In a breathless puff piece, Variety celebrated tennis star Venus Williams, for her new crusade for “equal pay” with male tennis players. But her sudden concern for equal pay seems to clash with events even she was involved in.
In the piece published by Variety this month, Williams claims that she realized she would not be paid the same as men when she was 16.
“Getting there and realizing, ‘Wow, I’m not being paid equally,’ was just definitely a slap in the face to a 16-year-old. … It hit me hard,” she insisted, according to the article.
The magazine goes on to say that Williams claims women are typically paid 82 cents for every dollar earned by men, but the pay gap is worse outside the U.S. “At least in the United States you can have the conversation. Outside of the United States, it’s very difficult to have these conversations,” she said.
Williams added that her mother was her inspiration to fight for equal pay. Williams said that her mother, Oracene Price, “impressed upon us the importance of telling the truth and living the truth.”
Oracene Price, mother of Venus and Serena Williams at Wimbledon (Getty Images)
But both Venus and her famous sister Serena have already been involved in a game that shows the disparity between the level women play and the caliber of play men can reach. In 1998, the two sisters played an exhibition game with male tennis player Karsten Braasch.

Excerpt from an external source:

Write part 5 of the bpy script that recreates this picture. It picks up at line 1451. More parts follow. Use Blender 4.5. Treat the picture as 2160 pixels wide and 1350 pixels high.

The male player was already past his prime playing years at 31 years of age and at the time was ranked World No. 203 male player. But when the Williams sisters brashly claimed that they could beat any male player ranked in the top 200 players, Braasch stepped up and played the girls. And he wallopped them.
Braasch first beat Serena 6-1 in a single-set, winner-takes-all game. And when it was time for Venus to face him, Braasch trounced her 6-2. It turned out that, even as a lowly 203 ranked player, he was just faster and could hit harder than the spry, young girls. As good as the girls were, they couldn’t even beat a man who was never exactly a contender.
Venus Williams and her new truth might seem to be a different “truth” than she experienced in 1998. But it is also different than the one her own sister Serena was offering fans back in August of 2013 when she appeared on the David Letterman Show and admitted that even as a top world women’s tennis player, she could not beat men’s tennis star, Andy Murray.
Serena Williams told Letterman that she heard tennis star Andy Murray “joking” about having a match against Williams. But Williams was not a big fan of the idea.
“Andy, seriously. Like, are you kidding me?” she said about the idea. “For me, men’s tennis and women’s tennis are completely almost two separate sports.”
“So, if I were to play Andy Murray, I would lose, 6-0, 6-0, in 5 to 6 minutes, maybe 10 minutes,” Williams said.
“No, it’s true,” she added when Letterman tried to protest, “it’s a completely different sport. Men are a lot faster, and they serve harder and hit harder, it’s just a different game, and I only want to play girls, I don’t want to be embarrassed… So, Andy, I’m not going to let you kill me.”
In reply, Letterman joked that he only wanted to “play girls,” too.
WATCH:
Both Venus and Serena should have learned the lesson that men and women simply don’t play the same game.
In 1998, Venus Williams readily saw that men’s tennis was a harder, faster game and that women could not compete at the same level as men. But now, suddenly, she is jumping into this nakedly political pay equity movement to force pro tennis to pay men and women the same.